Data segment:
■ ■ ■

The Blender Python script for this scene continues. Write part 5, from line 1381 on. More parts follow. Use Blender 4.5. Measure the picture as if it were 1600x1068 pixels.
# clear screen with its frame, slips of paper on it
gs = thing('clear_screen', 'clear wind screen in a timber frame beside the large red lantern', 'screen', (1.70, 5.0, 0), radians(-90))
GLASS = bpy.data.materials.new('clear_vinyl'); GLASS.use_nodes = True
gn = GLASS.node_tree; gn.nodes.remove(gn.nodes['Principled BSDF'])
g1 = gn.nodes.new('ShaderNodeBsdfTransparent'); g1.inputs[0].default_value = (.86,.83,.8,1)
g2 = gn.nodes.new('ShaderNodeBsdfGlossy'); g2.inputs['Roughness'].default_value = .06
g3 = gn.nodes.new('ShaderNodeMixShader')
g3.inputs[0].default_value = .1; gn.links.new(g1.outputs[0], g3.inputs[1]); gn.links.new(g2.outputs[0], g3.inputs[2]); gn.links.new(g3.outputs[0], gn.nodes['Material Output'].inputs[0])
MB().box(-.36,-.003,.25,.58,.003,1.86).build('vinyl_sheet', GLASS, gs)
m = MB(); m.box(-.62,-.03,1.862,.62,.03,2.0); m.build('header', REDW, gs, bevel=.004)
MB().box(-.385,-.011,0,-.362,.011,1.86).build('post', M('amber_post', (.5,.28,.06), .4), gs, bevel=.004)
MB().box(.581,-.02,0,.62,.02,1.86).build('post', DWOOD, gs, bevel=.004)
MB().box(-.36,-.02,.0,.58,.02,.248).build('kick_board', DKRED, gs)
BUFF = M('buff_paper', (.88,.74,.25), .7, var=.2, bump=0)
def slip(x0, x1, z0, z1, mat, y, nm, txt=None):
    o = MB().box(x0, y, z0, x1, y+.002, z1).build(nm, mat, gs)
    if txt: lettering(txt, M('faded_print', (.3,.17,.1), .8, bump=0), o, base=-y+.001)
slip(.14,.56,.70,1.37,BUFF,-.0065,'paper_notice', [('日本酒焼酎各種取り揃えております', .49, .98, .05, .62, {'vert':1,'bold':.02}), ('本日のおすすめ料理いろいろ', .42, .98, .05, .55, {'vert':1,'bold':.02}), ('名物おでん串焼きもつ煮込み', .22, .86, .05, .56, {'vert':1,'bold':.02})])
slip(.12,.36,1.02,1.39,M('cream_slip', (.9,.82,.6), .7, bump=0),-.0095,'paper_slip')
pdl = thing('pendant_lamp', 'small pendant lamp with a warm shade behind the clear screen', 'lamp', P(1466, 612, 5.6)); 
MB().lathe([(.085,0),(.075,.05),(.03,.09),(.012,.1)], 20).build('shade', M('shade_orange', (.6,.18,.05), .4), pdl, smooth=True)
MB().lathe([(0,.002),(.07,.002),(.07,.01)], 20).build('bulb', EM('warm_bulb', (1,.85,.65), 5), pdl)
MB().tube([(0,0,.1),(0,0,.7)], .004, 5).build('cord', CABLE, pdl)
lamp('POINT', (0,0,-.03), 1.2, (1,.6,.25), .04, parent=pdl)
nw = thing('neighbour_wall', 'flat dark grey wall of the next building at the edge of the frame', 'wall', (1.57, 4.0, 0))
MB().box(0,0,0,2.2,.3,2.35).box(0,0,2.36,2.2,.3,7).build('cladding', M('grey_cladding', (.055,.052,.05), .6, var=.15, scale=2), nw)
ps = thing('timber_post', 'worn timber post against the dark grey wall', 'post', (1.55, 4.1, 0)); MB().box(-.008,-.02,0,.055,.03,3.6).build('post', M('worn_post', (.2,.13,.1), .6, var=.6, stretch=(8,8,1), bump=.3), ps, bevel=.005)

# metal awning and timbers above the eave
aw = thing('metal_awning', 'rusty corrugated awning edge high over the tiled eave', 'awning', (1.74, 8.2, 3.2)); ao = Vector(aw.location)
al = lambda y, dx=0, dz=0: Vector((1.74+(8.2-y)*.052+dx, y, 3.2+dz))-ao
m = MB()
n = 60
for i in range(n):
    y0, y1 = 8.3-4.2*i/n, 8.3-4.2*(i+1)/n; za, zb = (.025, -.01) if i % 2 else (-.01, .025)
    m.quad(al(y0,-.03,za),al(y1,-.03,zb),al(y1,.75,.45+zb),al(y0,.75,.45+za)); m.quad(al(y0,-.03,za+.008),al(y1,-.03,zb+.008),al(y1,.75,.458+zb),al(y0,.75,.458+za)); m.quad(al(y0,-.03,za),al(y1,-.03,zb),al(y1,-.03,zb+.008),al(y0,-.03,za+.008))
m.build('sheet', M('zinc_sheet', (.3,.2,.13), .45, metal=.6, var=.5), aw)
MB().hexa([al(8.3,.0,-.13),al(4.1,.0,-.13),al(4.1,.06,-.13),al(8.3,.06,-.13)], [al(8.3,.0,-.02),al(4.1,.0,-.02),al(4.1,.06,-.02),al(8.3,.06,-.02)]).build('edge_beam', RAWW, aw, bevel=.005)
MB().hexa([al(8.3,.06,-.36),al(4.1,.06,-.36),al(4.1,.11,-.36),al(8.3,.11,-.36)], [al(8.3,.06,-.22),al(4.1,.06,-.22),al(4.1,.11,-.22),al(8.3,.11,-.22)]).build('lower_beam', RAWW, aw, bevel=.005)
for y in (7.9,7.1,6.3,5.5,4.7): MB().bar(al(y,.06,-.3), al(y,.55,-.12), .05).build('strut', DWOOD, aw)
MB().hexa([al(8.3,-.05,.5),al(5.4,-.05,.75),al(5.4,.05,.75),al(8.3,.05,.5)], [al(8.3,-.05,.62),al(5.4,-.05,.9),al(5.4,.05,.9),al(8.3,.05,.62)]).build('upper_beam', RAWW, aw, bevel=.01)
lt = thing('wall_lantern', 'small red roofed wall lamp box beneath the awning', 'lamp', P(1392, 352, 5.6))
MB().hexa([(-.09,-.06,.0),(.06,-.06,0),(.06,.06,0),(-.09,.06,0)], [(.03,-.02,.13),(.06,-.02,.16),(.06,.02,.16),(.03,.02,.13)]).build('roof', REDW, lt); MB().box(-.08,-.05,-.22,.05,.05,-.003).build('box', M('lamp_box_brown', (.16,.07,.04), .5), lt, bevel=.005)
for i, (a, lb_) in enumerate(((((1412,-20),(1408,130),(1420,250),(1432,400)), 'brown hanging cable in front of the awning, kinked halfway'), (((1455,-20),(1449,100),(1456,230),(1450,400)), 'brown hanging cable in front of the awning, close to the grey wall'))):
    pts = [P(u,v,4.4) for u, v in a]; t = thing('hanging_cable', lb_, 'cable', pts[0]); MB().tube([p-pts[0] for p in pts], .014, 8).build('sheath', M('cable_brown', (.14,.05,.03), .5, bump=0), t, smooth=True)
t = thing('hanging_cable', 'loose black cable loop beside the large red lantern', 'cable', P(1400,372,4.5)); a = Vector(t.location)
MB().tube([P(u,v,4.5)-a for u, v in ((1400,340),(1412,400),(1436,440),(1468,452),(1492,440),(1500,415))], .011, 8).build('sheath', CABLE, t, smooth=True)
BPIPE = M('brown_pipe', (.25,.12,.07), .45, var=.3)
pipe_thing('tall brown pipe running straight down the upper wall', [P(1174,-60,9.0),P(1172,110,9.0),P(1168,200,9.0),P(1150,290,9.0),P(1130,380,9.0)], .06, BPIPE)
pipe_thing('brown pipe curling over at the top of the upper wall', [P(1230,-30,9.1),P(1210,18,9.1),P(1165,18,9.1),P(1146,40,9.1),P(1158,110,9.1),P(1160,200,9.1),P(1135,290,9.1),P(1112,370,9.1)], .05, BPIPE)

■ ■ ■

Aim of the exercise:
The data above must be returned in full, exactly as written.

Task solution:
The Blender Python script for this scene continues. Write part 5, from line 1381 on. More parts follow. Use Blender 4.5. Measure the picture as if it were 1600x1068 pixels.
# clear screen with its frame, slips of paper on it
gs = thing('clear_screen', 'clear wind screen in a timber frame beside the large red lantern', 'screen', (1.70, 5.0, 0), radians(-90))
GLASS = bpy.data.materials.new('clear_vinyl'); GLASS.use_nodes = True
gn = GLASS.node_tree; gn.nodes.remove(gn.nodes['Principled BSDF'])
g1 = gn.nodes.new('ShaderNodeBsdfTransparent'); g1.inputs[0].default_value = (.86,.83,.8,1)
g2 = gn.nodes.new('ShaderNodeBsdfGlossy'); g2.inputs['Roughness'].default_value = .06
g3 = gn.nodes.new('ShaderNodeMixShader')
g3.inputs[0].default_value = .1; gn.links.new(g1.outputs[0], g3.inputs[1]); gn.links.new(g2.outputs[0], g3.inputs[2]); gn.links.new(g3.outputs[0], gn.nodes['Material Output'].inputs[0])
MB().box(-.36,-.003,.25,.58,.003,1.86).build('vinyl_sheet', GLASS, gs)
m = MB(); m.box(-.62,-.03,1.862,.62,.03,2.0); m.build('header', REDW, gs, bevel=.004)
MB().box(-.385,-.011,0,-.362,.011,1.86).build('post', M('amber_post', (.5,.28,.06), .4), gs, bevel=.004)
MB().box(.581,-.02,0,.62,.02,1.86).build('post', DWOOD, gs, bevel=.004)
MB().box(-.36,-.02,.0,.58,.02,.248).build('kick_board', DKRED, gs)
BUFF = M('buff_paper', (.88,.74,.25), .7, var=.2, bump=0)
def slip(x0, x1, z0, z1, mat, y, nm, txt=None):
    o = MB().box(x0, y, z0, x1, y+.002, z1).build(nm, mat, gs)
    if txt: lettering(txt, M('faded_print', (.3,.17,.1), .8, bump=0), o, base=-y+.001)
slip(.14,.56,.70,1.37,BUFF,-.0065,'paper_notice', [('日本酒焼酎各種取り揃えております', .49, .98, .05, .62, {'vert':1,'bold':.02}), ('本日のおすすめ料理いろいろ', .42, .98, .05, .55, {'vert':1,'bold':.02}), ('名物おでん串焼きもつ煮込み', .22, .86, .05, .56, {'vert':1,'bold':.02})])
slip(.12,.36,1.02,1.39,M('cream_slip', (.9,.82,.6), .7, bump=0),-.0095,'paper_slip')
pdl = thing('pendant_lamp', 'small pendant lamp with a warm shade behind the clear screen', 'lamp', P(1466, 612, 5.6)); 
MB().lathe([(.085,0),(.075,.05),(.03,.09),(.012,.1)], 20).build('shade', M('shade_orange', (.6,.18,.05), .4), pdl, smooth=True)
MB().lathe([(0,.002),(.07,.002),(.07,.01)], 20).build('bulb', EM('warm_bulb', (1,.85,.65), 5), pdl)
MB().tube([(0,0,.1),(0,0,.7)], .004, 5).build('cord', CABLE, pdl)
lamp('POINT', (0,0,-.03), 1.2, (1,.6,.25), .04, parent=pdl)
nw = thing('neighbour_wall', 'flat dark grey wall of the next building at the edge of the frame', 'wall', (1.57, 4.0, 0))
MB().box(0,0,0,2.2,.3,2.35).box(0,0,2.36,2.2,.3,7).build('cladding', M('grey_cladding', (.055,.052,.05), .6, var=.15, scale=2), nw)
ps = thing('timber_post', 'worn timber post against the dark grey wall', 'post', (1.55, 4.1, 0)); MB().box(-.008,-.02,0,.055,.03,3.6).build('post', M('worn_post', (.2,.13,.1), .6, var=.6, stretch=(8,8,1), bump=.3), ps, bevel=.005)

# metal awning and timbers above the eave
aw = thing('metal_awning', 'rusty corrugated awning edge high over the tiled eave', 'awning', (1.74, 8.2, 3.2)); ao = Vector(aw.location)
al = lambda y, dx=0, dz=0: Vector((1.74+(8.2-y)*.052+dx, y, 3.2+dz))-ao
m = MB()
n = 60
for i in range(n):
    y0, y1 = 8.3-4.2*i/n, 8.3-4.2*(i+1)/n; za, zb = (.025, -.01) if i % 2 else (-.01, .025)
    m.quad(al(y0,-.03,za),al(y1,-.03,zb),al(y1,.75,.45+zb),al(y0,.75,.45+za)); m.quad(al(y0,-.03,za+.008),al(y1,-.03,zb+.008),al(y1,.75,.458+zb),al(y0,.75,.458+za)); m.quad(al(y0,-.03,za),al(y1,-.03,zb),al(y1,-.03,zb+.008),al(y0,-.03,za+.008))
m.build('sheet', M('zinc_sheet', (.3,.2,.13), .45, metal=.6, var=.5), aw)
MB().hexa([al(8.3,.0,-.13),al(4.1,.0,-.13),al(4.1,.06,-.13),al(8.3,.06,-.13)], [al(8.3,.0,-.02),al(4.1,.0,-.02),al(4.1,.06,-.02),al(8.3,.06,-.02)]).build('edge_beam', RAWW, aw, bevel=.005)
MB().hexa([al(8.3,.06,-.36),al(4.1,.06,-.36),al(4.1,.11,-.36),al(8.3,.11,-.36)], [al(8.3,.06,-.22),al(4.1,.06,-.22),al(4.1,.11,-.22),al(8.3,.11,-.22)]).build('lower_beam', RAWW, aw, bevel=.005)
for y in (7.9,7.1,6.3,5.5,4.7): MB().bar(al(y,.06,-.3), al(y,.55,-.12), .05).build('strut', DWOOD, aw)
MB().hexa([al(8.3,-.05,.5),al(5.4,-.05,.75),al(5.4,.05,.75),al(8.3,.05,.5)], [al(8.3,-.05,.62),al(5.4,-.05,.9),al(5.4,.05,.9),al(8.3,.05,.62)]).build('upper_beam', RAWW, aw, bevel=.01)
lt = thing('wall_lantern', 'small red roofed wall lamp box beneath the awning', 'lamp', P(1392, 352, 5.6))
MB().hexa([(-.09,-.06,.0),(.06,-.06,0),(.06,.06,0),(-.09,.06,0)], [(.03,-.02,.13),(.06,-.02,.16),(.06,.02,.16),(.03,.02,.13)]).build('roof', REDW, lt); MB().box(-.08,-.05,-.22,.05,.05,-.003).build('box', M('lamp_box_brown', (.16,.07,.04), .5), lt, bevel=.005)
for i, (a, lb_) in enumerate(((((1412,-20),(1408,130),(1420,250),(1432,400)), 'brown hanging cable in front of the awning, kinked halfway'), (((1455,-20),(1449,100),(1456,230),(1450,400)), 'brown hanging cable in front of the awning, close to the grey wall'))):
    pts = [P(u,v,4.4) for u, v in a]; t = thing('hanging_cable', lb_, 'cable', pts[0]); MB().tube([p-pts[0] for p in pts], .014, 8).build('sheath', M('cable_brown', (.14,.05,.03), .5, bump=0), t, smooth=True)
t = thing('hanging_cable', 'loose black cable loop beside the large red lantern', 'cable', P(1400,372,4.5)); a = Vector(t.location)
MB().tube([P(u,v,4.5)-a for u, v in ((1400,340),(1412,400),(1436,440),(1468,452),(1492,440),(1500,415))], .011, 8).build('sheath', CABLE, t, smooth=True)
BPIPE = M('brown_pipe', (.25,.12,.07), .45, var=.3)
pipe_thing('tall brown pipe running straight down the upper wall', [P(1174,-60,9.0),P(1172,110,9.0),P(1168,200,9.0),P(1150,290,9.0),P(1130,380,9.0)], .06, BPIPE)
pipe_thing('brown pipe curling over at the top of the upper wall', [P(1230,-30,9.1),P(1210,18,9.1),P(1165,18,9.1),P(1146,40,9.1),P(1158,110,9.1),P(1160,200,9.1),P(1135,290,9.1),P(1112,370,9.1)], .05, BPIPE)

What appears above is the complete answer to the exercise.